A bomb ripped through a Moscow bus during morning rush hour Friday, the second such attack in two days. Twenty-seven people were injured, eight of them seriously, police said.
President Boris Yeltsin and Moscow Mayor Yuri Luzhkov blamed terrorists and promised tough measures. Police closed all main roads in and out of the city and blanketed its subway system and bus stations.Bus No. 48 was headed for the city center when the bomb exploded at 8:20 a.m. near the Rizhsky Bridge in northeastern Moscow, about 3 miles from the Kremlin.
The front of the bus was demolished, and blood and broken glass littered the street and sidewalks. Police spokesman Alexander Cherednikov said 27 people were injured. An earlier police report that a passenger was killed was incorrect, he said.
One witness said she heard the blast from her apartment and ran out onto her balcony.
"I saw people being pulled out of the trolley bus. One woman had her arm blown off and I think she died," said Lyudmila Ivanova.
Another witness, who identified herself only as Yelena, said there was panic after the explosion.
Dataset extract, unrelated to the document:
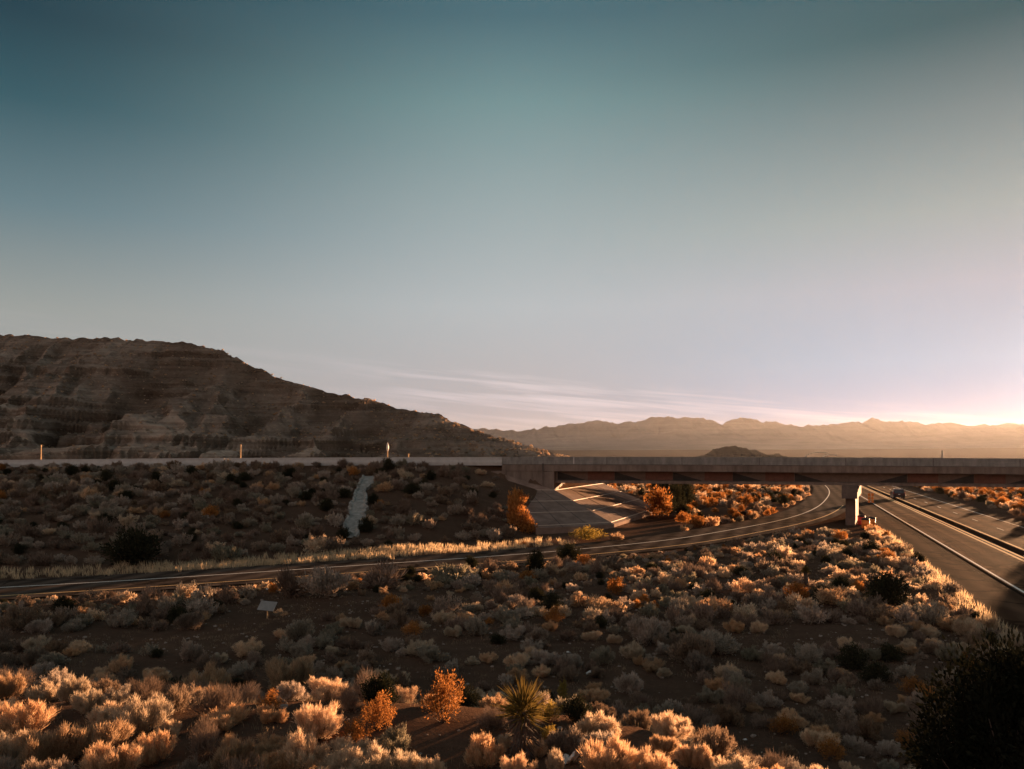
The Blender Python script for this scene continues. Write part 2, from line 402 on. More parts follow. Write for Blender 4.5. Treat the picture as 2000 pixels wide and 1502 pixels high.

"Passengers began breaking windows to get out, people were shouting and hitting on the doors. The doors opened, then closed again for some reason," she said.
Police said Friday's bomb was the same as one that exploded on a bus in central Moscow on Thursday morning, but stronger. Both were hidden in cloth bags.
Luzhkov told a news conference Friday's bomb contained the equivalent of about 11 or 12 ounces of TNT, compared with 7 ounces of TNT in Thursday's bomb.
Friday's attack was the third on Moscow's public transportation system since a blast in the subway killed four people on June 11, five days before the first round of voting in Russia's presidential election.
The two bus attacks came after Yeltsin and his new national security chief, Alexander Lebed, agreed Wednesday on a plan to crack down on crime in the capital.
No one claimed responsibility for any of the bombs.
Yeltsin told a meeting of the Federal Security Service Friday that Moscow "is littered with terrorists, and we must take tough measures together with the mayor," the Interfax news agency quoted him as saying. Yeltsin said he signed an anti-terrorism decree this morning, but gave no details.